Hollywood films buoy Brit production

U.S. accounts for 73% of prod'n expenditure

This year was supposed to be a disaster for British film production. But it hasn’t turned out that way.

Figures released last week give a mixed, but surprisingly rosy message. Inward investment — which largely means U.S. studio movies shooting in Blighty — has risen sharply. Co-production has crashed, but local indie filmmaking has held firm, with volume up but budgets down.

So what went right? The weak dollar, the clampdown on GAAP equity funds and the transition to a new system of tax credits were expected to sow uncertainty and cause a production slump.

But according to the U.K. Film Council, the first nine months of 2007 saw £682.6 million ($1.41 billion) spent on making 107 films — virtually flat compared with the same period in 2006, when £696.9 million ($1.44 billion) was spent on 120 films.

Inward investment is up 31% to $1.04 billion. Or to put it another way, Hollywood now accounts for 73% of all production expenditure in the U.K., up from 60% last year and just 43% in 2005.

Of course, not everyone would see that as progress in the right direction for the British film industry. But UKFC chief exec John Woodward says: “The indigenous production sector is always better off when the Americans are here in depth. It’s when the Americans aren’t here that the tumbleweed starts to blow through.”

A punitive exchange rate of two dollars to the pound wasn’t enough to deter the studios from bankrolling U.K.-based projects such as “The Dark Knight,” “Sweeney Todd,” “The Tale of Despereaux,” “Mamma Mia,” “The Chronicles of Narnia: Prince Caspian” and “Harry Potter and the Half-Blood Prince.”

The Hollywood strikes make the coming months hard to predict, but new arrivals may include “Angels and Demons,” “The Wolf Man,” “Mary Queen of Scots,” a Sherlock Holmes project from Warners, “Max Payne,” “Anthony Zimmer” and possibly the Ridley Scott/Russell Crowe vehicle “Nottingham.”

Blighty isn’t cheap, so there’s clearly something else going on here. The studios are always drawn by British material, talent and crews, but often toy with taking those projects elsewhere to shoot, such as Eastern Europe.

Experience has now proved that filming in Prague or Budapest might look cheaper on paper, but can turn out to be a false economy when the final bills come in. You get what you pay for, and when it comes to their biggest tentpoles, the U.S. studios don’t want to skimp on quality to save a few cents. In an uncertain world, the creature comforts and reliability of London start to look very attractive for a 14-week shoot.

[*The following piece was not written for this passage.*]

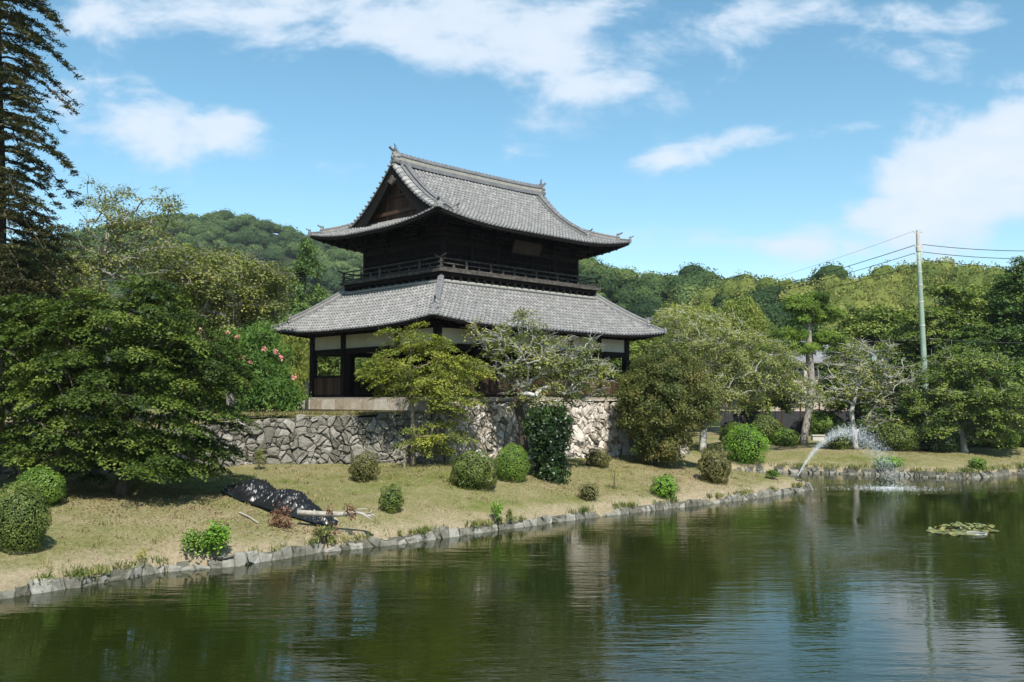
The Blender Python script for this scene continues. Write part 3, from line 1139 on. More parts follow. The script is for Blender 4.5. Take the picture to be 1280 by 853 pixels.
# descending ridges, verge tiles and hip ridges
for sx in (-1, 1):
    for sy in (-1, 1):
        ds = np.linspace(.25, B1 - 1.35, 16)
        y = sy * ds
        x = np.full(16, sx * 5.42)
        z = roof_z(UP, x, y, 'long')
        ridge_obj('descending_ridge', np.stack([x, y, z + .02], 1), .15, .34, gate)
        onigawara(gate, (sx * 5.42, y[-1] + sy * .06, z[-1] + .05), sy * PI / 2, .55)
        # second, outer verge ridge
        ds = np.linspace(.2, B1 - 2.0, 16)
        y = sy * ds
        x = np.full(16, sx * 5.74)
        z = roof_z(UP, x, y, 'long')
        ridge_obj('verge_ridge', np.stack([x, y, z + .02], 1), .09, .20, gate, bands=False)
        # cross-laid verge tiles
        m = MB()
        k = 0
        q = .15
        while q < B1 - 1.75:
            yy = sy * q
            y2 = sy * (q + .27)
            z1 = float(roof_z(UP, np.array(6.0), np.array(yy), 'long'))
            z2 = float(roof_z(UP, np.array(6.0), np.array(y2), 'long'))
            rv = random.uniform(.4, 1)
            V = [(sx * 5.84, yy, z1 + .13), (sx * 5.84, y2, z2 + .16), (sx * 6.05, y2, z2 + .14), (sx * 6.05, yy, z1 + .11),
                 (sx * 6.24, yy, z1 + .03), (sx * 6.24, y2, z2 + .06), (sx * 6.26, y2, z2 - .10), (sx * 6.26, yy, z1 - .13)]
            fs = [(0, 1, 2, 3), (3, 2, 5, 4), (4, 5, 6, 7)]
            m.add(V, fs, 0, rv)
            zz = (z1 + z2) / 2
            m.tube([(sx * 6.16, yy, z1 + .05), (sx * 6.36, yy, z1 - .02)], .065, 6, rnd=.5)
            q += .27
        m.build('verge_tiles', MAT['tile'], gate)
        # hip ridges of the upper roof
        d = np.linspace(-.02, dv + .65, 14)
        hx = sx * (A1 - d)
        hy = sy * (B1 - d)
        z = UP['h'] + UP['k1'] * d + UP['k2'] * d * d + lift(np.maximum(d, 0), UP['L'], UP['Lc'])
        P = np.stack([hx, hy, z + .03], 1)
        ridge_obj('hip_ridge', P[3:], .15, .30, gate)
        ridge_obj('hip_ridge_foot', P[:4], .12, .18, gate, bands=False)
        ang = math.atan2(sy, sx)
        onigawara(gate, tuple(P[3] + np.array([0, 0, .03])), ang, .55, spike=True)
        onigawara(gate, tuple(P[0] + np.array([0, 0, .0])), ang, .42, spike=True)
        # hip ridges of the lower roof
        d = np.linspace(-.02, 3.15, 18)
        hx = sx * (A2 - d)
        hy = sy * (B2 - d)
        z = LO['h'] + LO['k1'] * d + LO['k2'] * d * d + lift(np.maximum(d, 0), LO['L'], LO['Lc'])
        P = np.stack([hx, hy, z + .03], 1)
        ridge_obj('hip_ridge', P[4:], .16, .32, gate)
        ridge_obj('hip_ridge_foot', P[:5], .12, .18, gate, bands=False)
        onigawara(gate, tuple(P[4] + np.array([0, 0, .03])), ang, .6)
        onigawara(gate, tuple(P[0] + np.array([0, 0, 0.])), ang, .42, spike=False)
# band of ridge tiles where the lower roof meets the balcony
d = 3.05
for sd_ in range(4):
    A, B = A2 - d, B2 - d
    z = LO['h'] + LO['k1'] * d + LO['k2'] * d * d
    a, b = [((-A, -B), (A, -B)), ((A, B), (-A, B)), ((-A, B), (-A, -B)), ((A, -B), (A, B))][sd_]
    P = [(a[0] + (b[0] - a[0]) * q, a[1] + (b[1] - a[1]) * q, z + .03) for q in np.linspace(0, 1, 12)]
    m = MB()
    m.loft(P, [(-.13, -.1), (-.13, .10), (-.05, .12), (0, .17), (.05, .12), (.13, .10), (.13, -.1)], mat=0, rnd=.9)
    m.loft(P, [(-.16, -.02), (-.16, .03), (.16, .03), (.16, -.02)], mat=1, rnd=.2)
    m.build('apron_ridge', [MAT['mortar'], MAT['tile_dark']], gate)

# gables -------------------------------------------------------------------
for sx in (-1, 1):
    zb = float(roof_z(UP, np.array(sx * XG), np.array(0.), 'short'))
    yb = 3.55
    m = MB()                                     # board wall: one board per strip
    yy = np.arange(-yb, yb + .01, .21)
    for a, b in zip(yy[:-1], yy[1:]):
        za = float(roof_z(UP, np.array(0.), np.array(a), 'long')) - .12
        zb2 = float(roof_z(UP, np.array(0.), np.array(b), 'long')) - .12
        xo = sx * (XG + .02 + random.uniform(0, .03))
        m.add([(xo, a + .008, zb - .1), (xo, b - .008, zb - .1), (xo, b - .008, max(zb, zb2)), (xo, a + .008, max(zb, za))], [(0, 1, 2, 3)], 0, random.random())
    m.box((sx * (XG + .0), 0, zb + .06), (.04, 2 * yb, .5), mat=0, rnd=.1)
    g = m.build('gable_wall', MAT['wood_brown'], gate)
    m = MB()
    m.box((sx * (XG + .12), 0, zb + .42), (.16, 2 * yb - 1.0, .20), rnd=.6)
    m.box((sx * (XG + .10), 0, zb + 1.35), (.14, 2.9, .18), rnd=.4)
    m.box((sx * (XG + .10), 0, zb + 2.0), (.14, .26, 1.3), rnd=.4)
    m.build('gable_beam', MAT['wood_brown'], g)
    for sy in (-1, 1):
        ds = np.linspace(0, B1 - 1.95, 18)
        y = sy * ds
        z = roof_z(UP, np.full(18, 0.), y, 'long') - .22
        wgt = .58 + .26 * (ds / ds[-1])
        m = MB()
        V = []
        for i in range(18):
            for xx in (XV - .05, XV + .04):
                V += [(sx * xx, y[i], z[i] + .20), (sx * xx, y[i], z[i] - wgt[i])]
        P = np.array(V).reshape(18, 4, 3)[:, [0, 2, 3, 1]]
        Pc = np.concatenate([P, P[:, :1]], 1)
        m.grid(Pc, rnd=.1)
        m.add(P[-1], [(0, 1, 2, 3)], 0, .1)
        m.build('barge_board', MAT['wood_dark'], gate)
    # carved pendant
    m = MB()
    out = [(0, -.95), (.10, -.78), (.26, -.80), (.40, -.62), (.62, -.60), (.70, -.42), (.50, -.34), (.34, -.38), (.24, -.15), (.10, .0), (0, .05)]
    out = out + [(-a, b) for a, b in out[-2:0:-1]]
    n = len(out)
    zt = float(roof_z(UP, np.array(0.), np.array(0.), 'long')) - .72
    V = [(sx * (XV - .02), a * .6, zt + b * .62) for a, b in out] + [(sx * (XV + .09), a * .55, zt + b * .58) for a, b in out]
    m.add(V, [(i, (i + 1) % n, n + (i + 1) % n, n + i) for i in range(n)], 0, .9)
    b0 = m.n - len(V)
    m.add([v for v in V[n:]], [list(range(n))], 0, 1.0)
    m.build('gable_pendant', MAT['wood_rail'], gate)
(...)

And the new tax credit, worth 16% of the cost for bigger-budget movies, including the salaries of the American stars, takes the edge off those pesky exchange rates.

The flipside of the tax credit, of course, is its negative impact on co-production, down a staggering 62% to $127 million in the first three-quarters of ’07. There have been just 29 co-productions so far this year, compared with 52 in the same period of ’06.

The old system gave a tax break on the entire budget of a co-produced movie, wherever it was shot. The new tax credit applies only to expenditure on British soil, thus removing most of the financial advantages of co-producing with the U.K.

The UKFC is urgently looking for evidence whether this slump actually matters. Many old co-productions were foreign movies — French, Italian, Danish — of negligible cultural or economic value to Britain.

But UKFC is seeking hard evidence of worthy projects that have failed to get made, so that it can present a case to government for a change in the rules to allow British producers to take British casts, crews and equipment to shoot in foreign locations and still claim the tax credit.

Domestic U.K. production remains surprisingly healthy. Contrary to gloomy signals earlier in the year, the number of movies actually rose from 19 to 23, although spend is down 15% to $246 million. The UKFC argues this is because the silly money which inflated budgets under the old tax breaks have been washed out of the system, without ill effects.

Spinning every statistic as good news is part of the UKFC’s unspoken pact with government. But as one insider confides, “There are all sorts of reasons why this year could have been a disaster. So if we’ve turned out just fine, then it’s a triumph.”